Wednesday, May 12, 2010

The Best American Travel Writing 2003

Just in the period of the year when I want many audiobooks to listen to while gardening, doing house repairs, and toiling at other chores, I am finding ones that interest me harder to find. I have fairly broad interests, but that is mostly within the realm of nonfiction. Though I like some classic novels and short stories, most fiction just seems to me like repetitive stuff people made up. Libraries, of course, buy more fiction audiobooks, which pleases most of their clients. Looking at the libraries that I frequent, I am finding that I have already listened to many of the biography and history audiobooks. (No self-improvement titles for me - don't need them.) So I am looking a little harder through the rest of nonfiction. Luckily for me, I found The Best American Travel Writing 2003.
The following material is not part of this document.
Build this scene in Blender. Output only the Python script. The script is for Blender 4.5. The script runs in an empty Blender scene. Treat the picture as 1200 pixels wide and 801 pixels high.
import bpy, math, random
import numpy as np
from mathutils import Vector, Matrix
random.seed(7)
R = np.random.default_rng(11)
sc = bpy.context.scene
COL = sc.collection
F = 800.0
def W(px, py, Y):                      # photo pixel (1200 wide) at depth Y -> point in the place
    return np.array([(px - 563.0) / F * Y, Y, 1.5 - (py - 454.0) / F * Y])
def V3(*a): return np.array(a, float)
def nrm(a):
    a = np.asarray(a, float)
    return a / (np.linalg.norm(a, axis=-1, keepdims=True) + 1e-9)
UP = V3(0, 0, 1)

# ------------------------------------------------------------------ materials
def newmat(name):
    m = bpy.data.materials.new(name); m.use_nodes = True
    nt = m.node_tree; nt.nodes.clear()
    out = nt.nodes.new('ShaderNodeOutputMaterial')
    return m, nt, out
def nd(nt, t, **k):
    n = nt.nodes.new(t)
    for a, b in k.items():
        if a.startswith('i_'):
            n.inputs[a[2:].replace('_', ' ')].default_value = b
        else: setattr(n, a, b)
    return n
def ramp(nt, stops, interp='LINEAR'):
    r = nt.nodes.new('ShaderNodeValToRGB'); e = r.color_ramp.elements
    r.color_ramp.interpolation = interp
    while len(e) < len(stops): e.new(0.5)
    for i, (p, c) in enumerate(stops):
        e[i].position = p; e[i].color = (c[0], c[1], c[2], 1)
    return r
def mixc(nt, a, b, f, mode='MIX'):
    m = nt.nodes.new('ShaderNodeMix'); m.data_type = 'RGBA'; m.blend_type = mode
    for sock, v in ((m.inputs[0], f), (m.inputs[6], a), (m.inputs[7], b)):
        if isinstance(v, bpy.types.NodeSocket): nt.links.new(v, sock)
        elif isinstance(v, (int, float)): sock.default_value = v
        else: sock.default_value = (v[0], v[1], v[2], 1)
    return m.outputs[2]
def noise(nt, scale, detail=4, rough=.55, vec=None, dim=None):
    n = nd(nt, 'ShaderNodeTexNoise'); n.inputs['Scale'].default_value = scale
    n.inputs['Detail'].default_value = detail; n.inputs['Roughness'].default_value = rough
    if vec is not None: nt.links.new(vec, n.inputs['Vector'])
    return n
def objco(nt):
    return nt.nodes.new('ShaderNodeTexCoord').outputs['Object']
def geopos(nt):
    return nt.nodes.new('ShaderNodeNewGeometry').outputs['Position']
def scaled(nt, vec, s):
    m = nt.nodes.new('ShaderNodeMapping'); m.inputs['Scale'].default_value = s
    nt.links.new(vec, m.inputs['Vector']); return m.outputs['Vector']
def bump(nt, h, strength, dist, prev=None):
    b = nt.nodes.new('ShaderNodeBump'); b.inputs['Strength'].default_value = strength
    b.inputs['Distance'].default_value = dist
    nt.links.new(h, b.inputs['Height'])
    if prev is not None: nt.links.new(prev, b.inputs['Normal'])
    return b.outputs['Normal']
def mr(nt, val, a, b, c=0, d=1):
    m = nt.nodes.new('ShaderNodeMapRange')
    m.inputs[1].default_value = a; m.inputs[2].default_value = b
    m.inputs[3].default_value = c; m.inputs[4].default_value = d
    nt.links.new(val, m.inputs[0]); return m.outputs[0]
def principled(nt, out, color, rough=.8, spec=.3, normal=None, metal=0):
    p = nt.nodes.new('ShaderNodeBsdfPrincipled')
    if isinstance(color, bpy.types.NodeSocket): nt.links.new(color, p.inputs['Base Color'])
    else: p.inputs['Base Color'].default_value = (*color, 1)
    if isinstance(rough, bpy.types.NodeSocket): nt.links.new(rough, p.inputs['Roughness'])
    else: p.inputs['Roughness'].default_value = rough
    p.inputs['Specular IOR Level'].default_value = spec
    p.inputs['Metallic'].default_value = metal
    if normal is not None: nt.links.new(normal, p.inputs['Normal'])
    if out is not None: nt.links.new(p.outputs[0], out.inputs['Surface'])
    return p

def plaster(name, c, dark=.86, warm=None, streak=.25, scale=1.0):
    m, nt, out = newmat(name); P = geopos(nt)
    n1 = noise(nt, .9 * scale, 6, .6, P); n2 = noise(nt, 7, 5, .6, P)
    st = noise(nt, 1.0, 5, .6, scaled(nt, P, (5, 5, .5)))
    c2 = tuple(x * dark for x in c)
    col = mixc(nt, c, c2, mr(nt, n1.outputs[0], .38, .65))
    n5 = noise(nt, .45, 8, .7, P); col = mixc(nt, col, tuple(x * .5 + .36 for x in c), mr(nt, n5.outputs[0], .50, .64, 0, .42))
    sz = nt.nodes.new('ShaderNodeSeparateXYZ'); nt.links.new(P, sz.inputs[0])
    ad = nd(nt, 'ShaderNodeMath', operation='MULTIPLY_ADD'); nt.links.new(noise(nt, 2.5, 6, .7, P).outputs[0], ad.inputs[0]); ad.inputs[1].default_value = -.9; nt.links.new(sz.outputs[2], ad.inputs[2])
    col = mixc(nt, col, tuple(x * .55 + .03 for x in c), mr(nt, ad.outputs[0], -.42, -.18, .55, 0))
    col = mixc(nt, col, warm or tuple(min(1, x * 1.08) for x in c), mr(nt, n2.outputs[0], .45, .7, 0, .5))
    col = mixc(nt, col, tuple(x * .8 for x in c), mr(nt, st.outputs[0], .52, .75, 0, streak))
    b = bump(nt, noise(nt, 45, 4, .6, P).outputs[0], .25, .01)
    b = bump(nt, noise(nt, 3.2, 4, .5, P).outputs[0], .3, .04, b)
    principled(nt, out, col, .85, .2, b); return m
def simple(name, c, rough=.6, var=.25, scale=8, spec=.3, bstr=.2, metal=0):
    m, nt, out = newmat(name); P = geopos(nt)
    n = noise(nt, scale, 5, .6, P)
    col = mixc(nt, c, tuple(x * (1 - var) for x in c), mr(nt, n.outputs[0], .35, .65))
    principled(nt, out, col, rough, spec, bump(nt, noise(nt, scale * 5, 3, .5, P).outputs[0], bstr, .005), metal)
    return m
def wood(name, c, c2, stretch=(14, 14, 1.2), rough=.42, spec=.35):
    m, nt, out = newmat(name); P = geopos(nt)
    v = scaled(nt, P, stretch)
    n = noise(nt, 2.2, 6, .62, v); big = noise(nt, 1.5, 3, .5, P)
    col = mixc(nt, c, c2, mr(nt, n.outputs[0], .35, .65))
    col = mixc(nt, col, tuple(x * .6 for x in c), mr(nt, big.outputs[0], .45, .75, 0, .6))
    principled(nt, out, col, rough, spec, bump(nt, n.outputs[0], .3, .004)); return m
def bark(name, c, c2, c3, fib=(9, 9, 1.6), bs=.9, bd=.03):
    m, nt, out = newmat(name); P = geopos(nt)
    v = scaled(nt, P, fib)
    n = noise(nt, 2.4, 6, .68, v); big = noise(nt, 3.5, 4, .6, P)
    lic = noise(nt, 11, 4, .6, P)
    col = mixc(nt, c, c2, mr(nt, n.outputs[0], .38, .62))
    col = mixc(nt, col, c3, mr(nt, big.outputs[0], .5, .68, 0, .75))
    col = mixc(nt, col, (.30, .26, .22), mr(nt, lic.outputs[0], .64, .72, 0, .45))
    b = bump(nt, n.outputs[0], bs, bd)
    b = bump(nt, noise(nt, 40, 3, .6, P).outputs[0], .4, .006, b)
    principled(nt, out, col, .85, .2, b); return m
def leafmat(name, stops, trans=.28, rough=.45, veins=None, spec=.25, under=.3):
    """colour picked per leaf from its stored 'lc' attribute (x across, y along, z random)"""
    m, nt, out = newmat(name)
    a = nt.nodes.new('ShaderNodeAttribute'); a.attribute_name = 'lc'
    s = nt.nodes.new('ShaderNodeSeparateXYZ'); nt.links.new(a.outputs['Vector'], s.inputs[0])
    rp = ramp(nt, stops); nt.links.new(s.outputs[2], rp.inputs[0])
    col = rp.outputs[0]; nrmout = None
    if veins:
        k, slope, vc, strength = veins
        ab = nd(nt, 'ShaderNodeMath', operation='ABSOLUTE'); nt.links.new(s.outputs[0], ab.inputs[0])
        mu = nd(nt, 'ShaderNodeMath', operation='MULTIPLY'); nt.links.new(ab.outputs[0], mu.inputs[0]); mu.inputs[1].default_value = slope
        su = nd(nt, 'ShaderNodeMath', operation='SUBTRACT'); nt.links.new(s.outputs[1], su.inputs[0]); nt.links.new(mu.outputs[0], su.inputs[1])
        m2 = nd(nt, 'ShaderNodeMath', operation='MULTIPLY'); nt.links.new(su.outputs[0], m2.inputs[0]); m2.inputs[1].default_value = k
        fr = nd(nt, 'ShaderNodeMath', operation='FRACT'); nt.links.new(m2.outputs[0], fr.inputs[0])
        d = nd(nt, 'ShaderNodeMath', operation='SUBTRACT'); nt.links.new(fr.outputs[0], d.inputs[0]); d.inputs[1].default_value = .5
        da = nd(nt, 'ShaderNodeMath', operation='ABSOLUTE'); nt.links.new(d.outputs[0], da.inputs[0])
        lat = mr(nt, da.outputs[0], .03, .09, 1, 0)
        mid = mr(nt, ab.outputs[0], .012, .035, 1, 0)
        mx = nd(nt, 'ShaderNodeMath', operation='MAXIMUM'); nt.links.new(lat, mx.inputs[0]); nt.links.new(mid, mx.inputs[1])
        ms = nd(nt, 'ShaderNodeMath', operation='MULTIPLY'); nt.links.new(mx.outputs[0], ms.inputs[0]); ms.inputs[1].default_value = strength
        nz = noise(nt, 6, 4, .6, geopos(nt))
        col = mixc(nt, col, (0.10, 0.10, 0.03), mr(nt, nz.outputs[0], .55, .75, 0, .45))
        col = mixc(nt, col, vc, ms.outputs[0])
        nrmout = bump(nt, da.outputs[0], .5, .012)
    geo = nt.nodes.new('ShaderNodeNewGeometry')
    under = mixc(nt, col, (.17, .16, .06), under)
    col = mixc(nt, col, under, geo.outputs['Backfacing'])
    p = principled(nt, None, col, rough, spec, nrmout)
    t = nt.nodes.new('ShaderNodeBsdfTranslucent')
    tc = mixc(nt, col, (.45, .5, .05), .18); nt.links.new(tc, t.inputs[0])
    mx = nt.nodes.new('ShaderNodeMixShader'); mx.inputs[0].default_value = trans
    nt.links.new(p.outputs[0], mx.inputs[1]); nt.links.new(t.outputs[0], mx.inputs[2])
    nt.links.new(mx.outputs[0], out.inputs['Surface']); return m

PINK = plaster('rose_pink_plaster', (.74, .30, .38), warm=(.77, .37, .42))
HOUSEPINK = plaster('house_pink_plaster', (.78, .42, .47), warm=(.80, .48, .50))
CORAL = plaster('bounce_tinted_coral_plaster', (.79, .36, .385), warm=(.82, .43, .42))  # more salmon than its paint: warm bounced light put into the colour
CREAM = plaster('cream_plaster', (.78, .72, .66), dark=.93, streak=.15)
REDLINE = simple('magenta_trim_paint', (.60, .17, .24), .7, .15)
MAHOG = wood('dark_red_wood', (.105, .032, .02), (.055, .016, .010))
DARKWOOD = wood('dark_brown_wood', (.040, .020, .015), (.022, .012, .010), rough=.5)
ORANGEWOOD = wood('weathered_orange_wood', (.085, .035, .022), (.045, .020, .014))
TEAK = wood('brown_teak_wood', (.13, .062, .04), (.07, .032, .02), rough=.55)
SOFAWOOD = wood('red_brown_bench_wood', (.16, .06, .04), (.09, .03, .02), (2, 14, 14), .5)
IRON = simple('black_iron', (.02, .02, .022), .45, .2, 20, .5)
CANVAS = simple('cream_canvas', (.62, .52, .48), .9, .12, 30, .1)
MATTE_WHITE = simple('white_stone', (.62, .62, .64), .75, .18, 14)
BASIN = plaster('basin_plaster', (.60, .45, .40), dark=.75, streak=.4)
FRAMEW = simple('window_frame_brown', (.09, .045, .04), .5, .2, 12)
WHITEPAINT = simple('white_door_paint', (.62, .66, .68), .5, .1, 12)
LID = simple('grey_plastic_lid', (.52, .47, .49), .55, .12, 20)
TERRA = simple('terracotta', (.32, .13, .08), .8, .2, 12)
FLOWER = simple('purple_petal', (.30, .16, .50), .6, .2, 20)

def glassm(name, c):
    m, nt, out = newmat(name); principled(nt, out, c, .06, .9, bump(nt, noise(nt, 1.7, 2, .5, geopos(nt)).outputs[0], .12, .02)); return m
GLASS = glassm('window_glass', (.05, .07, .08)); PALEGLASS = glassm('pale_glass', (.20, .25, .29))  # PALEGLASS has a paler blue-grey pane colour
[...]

With travel writing, it does not matter at all that the stories are already seven years old. It is the storytelling that matters, and in this collection, there are numerous stories worth hearing. The book starts with Geoff Dyer's "The Despair of Art Deco," a wickedly funny account of several days spent in the insect-infested hotels of Miami Beach where tourist snap pictures of themselves on sidewalks, standing where famous people died in front of Art Deco facades. Next is Lawrence Millman's adventurous account of trying to visit a newly discovered Arctic island (retreating ice pack due to global warming is uncovering unknown places); he tells us in "Lost in the Arctic" of being stranded on a nearly lifeless pile of rocks, imaging death by starvation, while his Inuit guides try to fix the engine of their boat. In "The Happiest Man in Cuba," Rebecca Barry tells about accompanying her fanatical train-spotting father to Cuba where all the old steam engines still run. Peter Canby recounts weeks of travel across the thick rain forests of the eastern regions of the Congo, assessing the health of wildlife and environment in "The Forest Primeval." Finally, in "My Dinner in Kabul," Andrew Solomon tells about spending his days reporting on the terrible destruction of war in Afghanistan and his evening enjoying the cuisine of the country's most accomplished chef. There are ten stories in all, most read by their authors.

The Best American Travel Writing Series continues in print, but it appears that the 2003 edition was the last one in audio. That's unfortunate. I am, however, ordering older editions to see where they take me.

Best American Travel Writing 2003. Houghton Mifflin Audio, 2003. ISBN 061839074X. 4 discs.